>> start

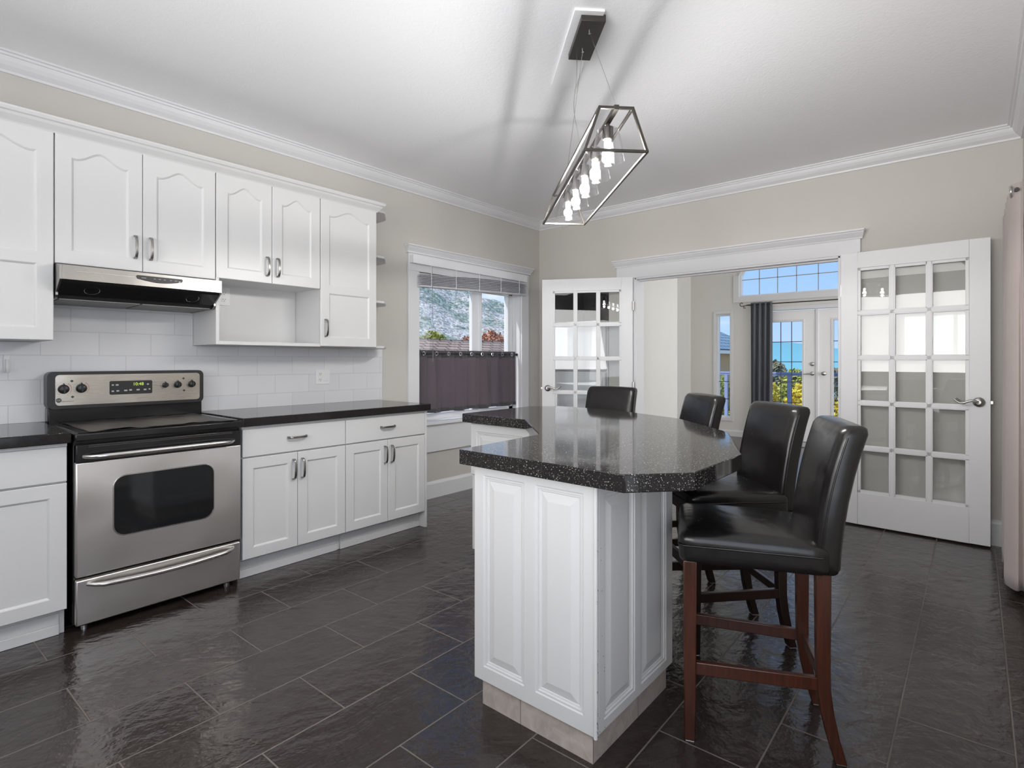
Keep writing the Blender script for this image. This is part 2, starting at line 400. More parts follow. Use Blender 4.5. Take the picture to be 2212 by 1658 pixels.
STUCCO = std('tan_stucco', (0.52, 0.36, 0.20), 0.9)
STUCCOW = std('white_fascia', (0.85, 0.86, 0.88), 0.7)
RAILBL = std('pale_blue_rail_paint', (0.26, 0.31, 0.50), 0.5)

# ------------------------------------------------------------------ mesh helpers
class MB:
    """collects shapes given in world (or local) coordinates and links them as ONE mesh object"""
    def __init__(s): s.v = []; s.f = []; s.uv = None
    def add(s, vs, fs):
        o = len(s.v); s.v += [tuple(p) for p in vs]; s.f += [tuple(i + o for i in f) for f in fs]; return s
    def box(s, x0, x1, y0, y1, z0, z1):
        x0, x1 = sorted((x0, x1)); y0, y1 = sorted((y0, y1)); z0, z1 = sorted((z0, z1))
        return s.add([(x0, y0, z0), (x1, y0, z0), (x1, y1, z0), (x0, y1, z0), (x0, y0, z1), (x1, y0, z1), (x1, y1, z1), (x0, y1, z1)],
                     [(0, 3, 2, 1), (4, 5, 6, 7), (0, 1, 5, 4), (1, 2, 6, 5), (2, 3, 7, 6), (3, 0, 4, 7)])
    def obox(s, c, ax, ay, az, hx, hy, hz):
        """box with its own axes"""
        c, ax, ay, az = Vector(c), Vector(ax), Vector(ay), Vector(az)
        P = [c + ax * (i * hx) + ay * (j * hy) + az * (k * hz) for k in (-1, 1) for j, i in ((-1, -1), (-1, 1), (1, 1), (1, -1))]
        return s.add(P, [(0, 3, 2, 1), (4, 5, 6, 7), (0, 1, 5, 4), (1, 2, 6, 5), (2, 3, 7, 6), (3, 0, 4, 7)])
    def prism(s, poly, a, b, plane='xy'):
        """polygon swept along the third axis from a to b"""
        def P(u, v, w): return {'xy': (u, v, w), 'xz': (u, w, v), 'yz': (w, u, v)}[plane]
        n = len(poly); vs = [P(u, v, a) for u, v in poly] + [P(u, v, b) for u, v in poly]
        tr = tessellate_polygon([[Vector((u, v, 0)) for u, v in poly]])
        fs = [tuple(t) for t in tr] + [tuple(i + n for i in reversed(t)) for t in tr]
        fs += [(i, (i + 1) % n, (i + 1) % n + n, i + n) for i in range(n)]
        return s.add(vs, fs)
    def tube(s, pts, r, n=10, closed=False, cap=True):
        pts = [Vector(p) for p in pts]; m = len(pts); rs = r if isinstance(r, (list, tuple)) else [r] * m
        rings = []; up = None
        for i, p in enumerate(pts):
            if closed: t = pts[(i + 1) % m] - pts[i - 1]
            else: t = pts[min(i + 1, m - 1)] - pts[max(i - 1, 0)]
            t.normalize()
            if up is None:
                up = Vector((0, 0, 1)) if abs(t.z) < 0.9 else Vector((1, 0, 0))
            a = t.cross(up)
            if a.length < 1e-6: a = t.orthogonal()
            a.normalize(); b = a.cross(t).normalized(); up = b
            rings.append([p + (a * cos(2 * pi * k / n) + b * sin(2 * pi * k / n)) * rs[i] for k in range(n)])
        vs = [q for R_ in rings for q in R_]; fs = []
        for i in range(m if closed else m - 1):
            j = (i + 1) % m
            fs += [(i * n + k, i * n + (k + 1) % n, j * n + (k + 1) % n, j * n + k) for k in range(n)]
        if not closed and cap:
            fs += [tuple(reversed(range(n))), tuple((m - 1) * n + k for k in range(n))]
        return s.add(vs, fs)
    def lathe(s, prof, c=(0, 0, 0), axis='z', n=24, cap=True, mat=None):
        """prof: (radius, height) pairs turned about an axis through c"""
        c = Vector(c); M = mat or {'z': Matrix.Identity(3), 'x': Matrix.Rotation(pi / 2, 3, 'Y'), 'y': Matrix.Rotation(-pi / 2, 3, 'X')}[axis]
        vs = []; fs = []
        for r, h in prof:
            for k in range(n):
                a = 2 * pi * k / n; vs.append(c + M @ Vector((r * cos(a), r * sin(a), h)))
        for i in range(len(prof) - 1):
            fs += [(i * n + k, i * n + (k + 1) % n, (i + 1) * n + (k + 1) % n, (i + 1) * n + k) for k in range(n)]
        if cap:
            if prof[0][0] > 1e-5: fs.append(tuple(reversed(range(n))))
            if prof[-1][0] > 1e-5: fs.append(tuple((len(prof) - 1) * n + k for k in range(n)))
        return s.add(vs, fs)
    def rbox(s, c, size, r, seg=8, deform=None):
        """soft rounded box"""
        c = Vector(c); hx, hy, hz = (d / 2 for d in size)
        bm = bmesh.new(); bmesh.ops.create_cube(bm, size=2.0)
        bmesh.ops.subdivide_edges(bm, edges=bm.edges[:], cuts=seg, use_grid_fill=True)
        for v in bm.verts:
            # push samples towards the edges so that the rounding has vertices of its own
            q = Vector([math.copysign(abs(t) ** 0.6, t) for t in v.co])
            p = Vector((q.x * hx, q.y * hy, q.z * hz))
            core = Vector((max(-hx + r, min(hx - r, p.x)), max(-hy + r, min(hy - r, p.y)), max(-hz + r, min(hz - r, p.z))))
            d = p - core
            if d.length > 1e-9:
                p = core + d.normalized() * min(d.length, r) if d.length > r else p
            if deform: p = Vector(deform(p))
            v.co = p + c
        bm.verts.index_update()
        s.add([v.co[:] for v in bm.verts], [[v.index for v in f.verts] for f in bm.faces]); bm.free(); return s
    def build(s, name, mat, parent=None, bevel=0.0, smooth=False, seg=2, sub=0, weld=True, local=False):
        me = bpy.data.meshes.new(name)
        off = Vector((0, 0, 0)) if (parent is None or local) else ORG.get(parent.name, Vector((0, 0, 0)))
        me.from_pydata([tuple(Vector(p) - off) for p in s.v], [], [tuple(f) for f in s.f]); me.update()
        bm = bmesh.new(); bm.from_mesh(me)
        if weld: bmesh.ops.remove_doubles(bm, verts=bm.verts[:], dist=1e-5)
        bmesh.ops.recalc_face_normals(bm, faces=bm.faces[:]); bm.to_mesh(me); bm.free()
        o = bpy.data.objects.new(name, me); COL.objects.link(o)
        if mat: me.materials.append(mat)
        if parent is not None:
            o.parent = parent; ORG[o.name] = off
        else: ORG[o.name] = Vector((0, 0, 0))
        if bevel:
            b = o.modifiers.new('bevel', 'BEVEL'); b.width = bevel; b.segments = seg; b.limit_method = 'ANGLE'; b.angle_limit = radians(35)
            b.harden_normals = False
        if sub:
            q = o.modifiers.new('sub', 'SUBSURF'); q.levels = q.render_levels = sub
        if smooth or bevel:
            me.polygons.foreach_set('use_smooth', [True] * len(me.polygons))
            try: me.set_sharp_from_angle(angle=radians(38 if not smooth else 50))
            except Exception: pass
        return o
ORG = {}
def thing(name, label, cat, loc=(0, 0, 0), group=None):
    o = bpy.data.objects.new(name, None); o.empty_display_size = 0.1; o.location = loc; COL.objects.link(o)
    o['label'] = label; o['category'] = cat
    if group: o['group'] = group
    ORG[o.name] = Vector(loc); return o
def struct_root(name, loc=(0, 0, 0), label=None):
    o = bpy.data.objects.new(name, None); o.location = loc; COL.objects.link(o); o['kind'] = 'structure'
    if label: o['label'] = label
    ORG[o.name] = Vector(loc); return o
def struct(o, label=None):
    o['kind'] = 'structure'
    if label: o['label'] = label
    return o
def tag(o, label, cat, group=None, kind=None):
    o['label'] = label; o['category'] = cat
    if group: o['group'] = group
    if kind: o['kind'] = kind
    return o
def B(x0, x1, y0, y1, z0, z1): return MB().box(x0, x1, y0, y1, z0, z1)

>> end

Write out each line of the listing above, exactly, from its first line to the line holding "RAILBL = std('pale_blue_rail_paint', (0.26, 0.31, 0.50), 0.5)", inclusive. Skip the pictures.

Keep writing the Blender script for this image. This is part 2, starting at line 400. More parts follow. Use Blender 4.5. Take the picture to be 2212 by 1658 pixels.
STUCCO = std('tan_stucco', (0.52, 0.36, 0.20), 0.9)
STUCCOW = std('white_fascia', (0.85, 0.86, 0.88), 0.7)
RAILBL = std('pale_blue_rail_paint', (0.26, 0.31, 0.50), 0.5)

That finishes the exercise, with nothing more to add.